Hawkins noted that state lawmakers could immediately erase the projected $9 billion deficit, stop their budget cuts, and have billions of dollars left over for increased school aid, jobs programs, and relief to local governments if they just stopped rebating the $16 billion a year of the stock transfer tax that they send back to Wall Street speculators. An additional $20 billion a year could be raised by rescinding the tax cuts given primarily to wealthy New Yorkers over the last two decades.

 

Hawkins said the proposed cuts will deepen the recession and increase unemployment in New York. "We should be taxing the rich who are hoarding cash and financial assets instead of investing in productive enterprises and extending credit to small businesses and consumers. We should invest the increased tax revenues from the financial elite in a revitalized public sector and a new green economy. We need a jobs for all program in public works and services.

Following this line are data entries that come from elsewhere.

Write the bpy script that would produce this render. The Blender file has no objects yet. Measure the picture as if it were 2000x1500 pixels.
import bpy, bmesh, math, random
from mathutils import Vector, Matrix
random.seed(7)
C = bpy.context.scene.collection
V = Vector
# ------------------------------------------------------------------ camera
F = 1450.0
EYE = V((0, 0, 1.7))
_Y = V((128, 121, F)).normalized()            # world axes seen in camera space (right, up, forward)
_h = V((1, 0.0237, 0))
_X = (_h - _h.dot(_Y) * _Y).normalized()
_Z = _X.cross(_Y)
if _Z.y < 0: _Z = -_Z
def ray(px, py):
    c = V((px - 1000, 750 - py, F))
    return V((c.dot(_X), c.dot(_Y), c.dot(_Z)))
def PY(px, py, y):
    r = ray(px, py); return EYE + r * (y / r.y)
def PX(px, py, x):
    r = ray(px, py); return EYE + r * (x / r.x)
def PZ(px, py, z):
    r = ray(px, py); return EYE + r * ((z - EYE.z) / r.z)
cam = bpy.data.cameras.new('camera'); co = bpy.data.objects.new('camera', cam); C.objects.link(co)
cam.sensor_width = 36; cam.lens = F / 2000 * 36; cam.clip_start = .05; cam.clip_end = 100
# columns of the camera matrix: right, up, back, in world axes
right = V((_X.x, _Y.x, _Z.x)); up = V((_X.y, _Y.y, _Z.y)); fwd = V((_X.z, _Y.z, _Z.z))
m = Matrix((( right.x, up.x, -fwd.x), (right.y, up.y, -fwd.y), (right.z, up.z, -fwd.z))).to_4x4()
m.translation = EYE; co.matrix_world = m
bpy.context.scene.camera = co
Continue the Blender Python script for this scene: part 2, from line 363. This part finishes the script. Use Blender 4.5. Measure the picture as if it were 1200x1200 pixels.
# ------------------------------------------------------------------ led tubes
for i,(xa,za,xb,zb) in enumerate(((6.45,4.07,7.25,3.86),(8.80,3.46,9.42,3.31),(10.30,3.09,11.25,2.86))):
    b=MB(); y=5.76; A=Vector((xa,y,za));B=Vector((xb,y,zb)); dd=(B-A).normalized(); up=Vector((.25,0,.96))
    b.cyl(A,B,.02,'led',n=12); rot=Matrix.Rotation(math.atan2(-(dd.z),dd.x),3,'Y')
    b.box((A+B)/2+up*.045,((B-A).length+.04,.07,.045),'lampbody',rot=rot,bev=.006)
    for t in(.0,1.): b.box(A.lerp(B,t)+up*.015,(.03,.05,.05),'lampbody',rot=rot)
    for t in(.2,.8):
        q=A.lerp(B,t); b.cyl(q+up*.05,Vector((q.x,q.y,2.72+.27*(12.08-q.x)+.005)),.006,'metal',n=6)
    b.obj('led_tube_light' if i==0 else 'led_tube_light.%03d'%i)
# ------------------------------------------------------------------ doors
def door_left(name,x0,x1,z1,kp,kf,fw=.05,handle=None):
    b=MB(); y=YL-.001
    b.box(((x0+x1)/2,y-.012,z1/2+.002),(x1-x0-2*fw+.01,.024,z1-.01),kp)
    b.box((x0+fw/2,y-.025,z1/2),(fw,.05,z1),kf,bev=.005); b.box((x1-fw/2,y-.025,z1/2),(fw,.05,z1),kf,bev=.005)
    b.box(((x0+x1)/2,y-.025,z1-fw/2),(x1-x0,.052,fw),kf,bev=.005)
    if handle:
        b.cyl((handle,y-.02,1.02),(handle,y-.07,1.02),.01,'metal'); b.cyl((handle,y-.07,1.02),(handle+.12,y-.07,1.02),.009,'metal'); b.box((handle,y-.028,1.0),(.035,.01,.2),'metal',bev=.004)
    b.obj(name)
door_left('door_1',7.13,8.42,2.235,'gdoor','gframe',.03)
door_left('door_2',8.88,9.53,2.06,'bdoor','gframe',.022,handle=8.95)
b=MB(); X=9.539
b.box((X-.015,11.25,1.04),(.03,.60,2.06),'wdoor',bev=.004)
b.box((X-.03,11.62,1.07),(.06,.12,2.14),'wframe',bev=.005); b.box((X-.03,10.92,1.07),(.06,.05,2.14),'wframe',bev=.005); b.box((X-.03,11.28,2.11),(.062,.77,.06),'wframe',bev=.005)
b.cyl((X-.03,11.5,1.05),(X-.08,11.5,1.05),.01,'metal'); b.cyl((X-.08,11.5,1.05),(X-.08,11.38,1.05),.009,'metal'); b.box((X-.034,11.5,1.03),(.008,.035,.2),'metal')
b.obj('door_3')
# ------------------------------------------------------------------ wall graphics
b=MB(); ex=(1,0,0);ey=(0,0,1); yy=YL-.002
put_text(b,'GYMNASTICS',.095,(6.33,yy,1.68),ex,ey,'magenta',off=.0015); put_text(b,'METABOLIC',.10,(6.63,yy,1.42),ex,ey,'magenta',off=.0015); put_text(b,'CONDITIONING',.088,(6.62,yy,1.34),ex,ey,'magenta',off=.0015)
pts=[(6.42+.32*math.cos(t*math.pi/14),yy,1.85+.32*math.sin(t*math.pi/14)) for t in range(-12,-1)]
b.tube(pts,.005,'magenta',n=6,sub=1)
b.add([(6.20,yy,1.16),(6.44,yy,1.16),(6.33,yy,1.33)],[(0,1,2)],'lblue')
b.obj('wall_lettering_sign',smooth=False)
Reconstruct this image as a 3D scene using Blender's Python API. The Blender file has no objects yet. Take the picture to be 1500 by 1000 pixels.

There is plenty of work to do. We have too many unmet needs that the private sector has proven itself incapable of meeting, from a green reconstruction of sustainable water, sewage, energy, transportation, and housing infrastructure to providing education, child care, health care, and elder care commensurate to our people's real needs."

 

The Fiscal Policy Institute has pointed out that New York's budget deficit is, in large part, attributable to the successive rounds of multi-year, back-loaded tax cut packages that were adopted between 1994 and 2000, and which are now reducing state revenues by about $20 billion annually.

 

In 1972, New York State had a personal income tax with 14 brackets, ranging from a low of 2% to a high of 15%.  Since then, New York has greatly flattened the state income tax - while shifting more of the tax burden onto regressive local property and sales taxes. FPI concluded last year that if NYS had instead indexed its tax brackets and its personal exemption for inflation, 95% of New Yorkers would be paying less in state income taxes but the state would be collecting $7.7 billion more in tax revenue each year.

 

The Green Party convention to nominate its gubernatorial ticket will be held on May 15.